> Task to complete:
Search the material for the string "from" and copy each line where it occurs.
═══ Information provided
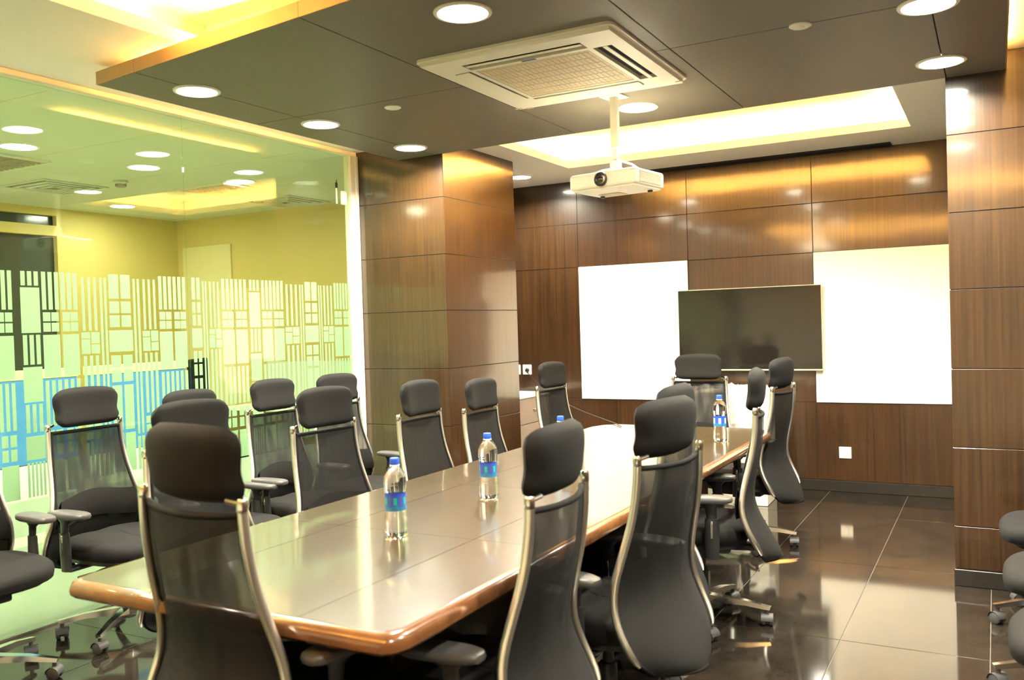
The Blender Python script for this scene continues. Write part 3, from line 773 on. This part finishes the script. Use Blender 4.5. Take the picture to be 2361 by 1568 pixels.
pj = tag(empty('projector', (-1.79, 4.49, 2.143), R(-9)), 'white projector hanging from a pole under the dark slab', 'projector')
bm_ = MB().bbox(-.205, .205, -.155, .165, .012, .098, .018, 3)
obj('body', bm_, M['white_plastic'], pj, smooth=True, ang=35)
obj('underside_plate', MB().bbox(-.19, .19, -.14, .15, .004, .016, .005), M['white_plastic'], pj)
obj('lamp_hatch', MB().bbox(-.13, .0, .02, .12, .001, .005, .001), M['cream_plastic'], pj)
ln = obj('lens_ring', MB().lathe([(.030, 0), (.036, 0), (.037, .018), (.030, .020), (.026, .006)], 28, cap=False), M['black_plastic'], pj, (.0, -.150, .054), smooth=True)
ln.rotation_euler = (R(90), 0, 0)
le = obj('lens', MB().lathe([(.030, 0), (.030, .004), (.022, .010), (.010, .013), (.001, .014)], 24), M['lens'], ln, smooth=True)
lb = obj('lens_barrel', MB().lathe([(.0275, .004), (.0275, .008), (.018, .013), (.018, .011)], 24, cap=False), M['brushed'], ln, smooth=True)
vg = obj('side_vent', MB().bbox(.2045, .207, -.11, .12, .025, .085, .001), M['cream_plastic'], pj)
for k in range(7): obj('vent_slat', MB().box(.2065, .209, -.105, .115, .030 + k * .008, .032 + k * .008), M['white_plastic'], vg)
for x in (-.15, .15): obj('foot', MB().lathe([(.014, .006), (.014, -.004), (.010, -.006)], 14, x, .1), M['rubber'], pj)
obj('status_light', MB().lathe([(.004, .003), (.004, .002)], 10, .03, -.06), M['led'], pj)
mt = obj('ceiling_mount', MB().bbox(-.022, .022, -.016, .016, .235, .515, .004).bbox(-.017, .017, -.012, .012, .13, .25, .003).bbox(-.026, .026, -.022, .022, .125, .175, .005).bbox(-.06, .06, -.06, .06, .512, .519, .002), M['white_plastic'], pj)
for a in range(4):
    an = R(45 + 90 * a)
    obj('bracket_arm', MB().tube([(.015 * math.cos(an), .015 * math.sin(an), .128), (.08 * math.cos(an), .07 * math.sin(an), .118), (.13 * math.cos(an), .11 * math.sin(an), .10)], .007, n=8), M['white_plastic'], pj, smooth=True)
obj('cable_loop', MB().tube([(.02, .02, .17), (.07, .05, .15), (.11, .03, .125), (.13, .08, .105)], .005, n=6), M['white_plastic'], pj, smooth=True)

# ------------------------------------------------------------------ table
TX0, TX1, TY0, TY1, TZT = -2.383, -1.196, 1.585, 5.56, .75
tb = tag(empty('conference_table', ((TX0 + TX1) / 2, (TY0 + TY1) / 2, 0)), 'long glossy veneered conference table with rounded red-brown edge', 'table')
tw, tl = (TX1 - TX0) / 2, (TY1 - TY0) / 2
def outline(w, l, c, r=.05):
    # chamfered and eased corners
    pts = []
    for sx, sy, order in ((1, 1, 0), (-1, 1, 1), (-1, -1, 0), (1, -1, 1)):
        cf = c if sy > 0 else c * .35
        a = (sx * w, sy * (l - cf * 1.6)); b_ = (sx * (w - cf), sy * l)
        seq = (a, b_) if order == 0 else (b_, a)
        mid = ((a[0] + b_[0]) / 2 + sx * cf * .16, (a[1] + b_[1]) / 2 + sy * cf * .22)
        pts += [seq[0], mid, seq[1]]
    return pts
em = MB(); rows = []
for ins, z in ((.030, .695), (.012, .698), (.002, .708), (.0, .722), (.003, .736), (.010, .745), (.020, .7495), (.034, .7495)):
    rows.append([(x, y, z) for x, y in outline(tw - ins, tl - ins, .11)])
em.grid(rows, closed=True)
n_ = len(rows[0]); em.add(rows[0], [tuple(range(n_))])
obj('edge_lipping', em, M['table_edge'], tb, smooth=True, ang=35)
obj('core_board', MB().prism(outline(tw - .034, tl - .034, .11), .70, .7485), M['joint'], tb)
# veneer leaves: three strips across, six along, clipped to the chamfered outline
inner = outline(tw - .026, tl - .026, .11)
def clip(poly, nx, ny, d):
    out = []
    for i in range(len(poly)):
        p, q = poly[i], poly[(i + 1) % len(poly)]
        dp, dq = p[0]*nx + p[1]*ny - d, q[0]*nx + q[1]*ny - d
        if dp <= 0: out.append(p)
        if dp * dq < 0:
            t_ = dp / (dp - dq); out.append((p[0] + (q[0]-p[0])*t_, p[1] + (q[1]-p[1])*t_))
    return out
cxs = [-tw, -.275, .285, tw]; cys = [-tl + k * tl * 2 / 5 for k in range(6)]
cys[1:5] = [2.44 - 3.5725, 3.28 - 3.5725, 4.1 - 3.5725, 4.9 - 3.5725]
for x0, x1 in zip(cxs[:-1], cxs[1:]):
    for y0, y1 in zip(cys[:-1], cys[1:]):
        pg_ = inner
        for nx, ny, d in ((1, 0, x1 - .0012), (-1, 0, -x0 - .0012), (0, 1, y1 - .0008), (0, -1, -y0 - .0008)): pg_ = clip(pg_, nx, ny, d)
        if len(pg_) > 2: obj('veneer_leaf', MB().prism(pg_, .7484, .7502), M['table'], tb)
# panel bases
for y0, y1 in ((-tl + .42, -tl + .95), (-.3, .3), (tl - .95, tl - .42)):
    obj('pedestal', MB().bbox(-.27, .27, y0, y1, .05, .70, .006), M['table_base'], tb)
    obj('plinth', MB().box(-.25, .25, y0 + .02, y1 - .02, 0, .05), M['dark'], tb)
obj('modesty_panel', MB().bbox(-.012, .012, -tl + .95, tl - .95, .16, .70, .003), M['table_base'], tb)
obj('apron', MB().bbox(-.42, .42, -tl + .3, tl - .3, .655, .70, .003), M['table_base'], tb)

# ------------------------------------------------------------------ bottles
prof = [(.001, .004), (.026, .0), (.036, .004), (.0395, .014), (.0395, .030), (.0385, .034), (.0398, .040), (.0398, .055), (.0375, .066), (.0355, .076), (.0345, .082),
        (.0345, .146), (.0365, .150), (.0385, .158), (.0375, .163), (.0395, .168), (.0395, .176), (.0385, .180), (.0392, .184), (.0375, .196), (.032, .212), (.023, .226), (.0155, .234), (.0135, .238), (.0135, .246)]
pm = []
for i in range(len(prof)): pm.append(prof[i])
bottle_mesh = MB().lathe(pm, 28).mesh('bottle_body', True, 60); bottle_mesh.materials.append(M['water'])
label_mesh = [MB().lathe([(.0349, .088), (.0352, .088), (.0352, .146), (.0349, .146)], 36, cap=False).mesh('label', True) for _ in range(2)]
label_mesh[0].materials.append(M['label_a']); label_mesh[1].materials.append(M['label_b'])
cap_mesh = MB().lathe([(.0155, .240), (.0158, .241), (.0158, .258), (.0145, .2615), (.002, .262)], 24).mesh('cap', True); cap_mesh.materials.append(M['cap'])
ring_mesh = MB().lathe([(.0145, .2352), (.0165, .2355), (.0165, .2385), (.0145, .2388)], 24, cap=False).mesh('neck_ring', True); ring_mesh.materials.append(M['white_plastic'])
for x, y, v, rz, lab in ((-1.776, 2.39, 0, .95, 'clear water bottle with blue label nearest the camera on the table'), (-1.804, 3.054, 0, .62, 'clear water bottle with blue label, second along the table'),
                         (-1.787, 3.70, 0, .3, 'water bottle of which only the blue cap shows behind a chair'), (-1.372, 4.90, 1, .6, 'clear water bottle with white patched label at the far table end')):
    t = tag(empty('water_bottle', (x, y, .7505), rz), lab, 'bottle', 'water bottles on the table')
    obj('bottle_body', bottle_mesh, None, t); obj('label', label_mesh[v], None, t); obj('cap', cap_mesh, None, t); obj('neck_ring', ring_mesh, None, t)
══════
> Task answer:
The Blender Python script for this scene continues. Write part 3, from line 773 on. This part finishes the script. Use Blender 4.5. Take the picture to be 2361 by 1568 pixels.
pj = tag(empty('projector', (-1.79, 4.49, 2.143), R(-9)), 'white projector hanging from a pole under the dark slab', 'projector')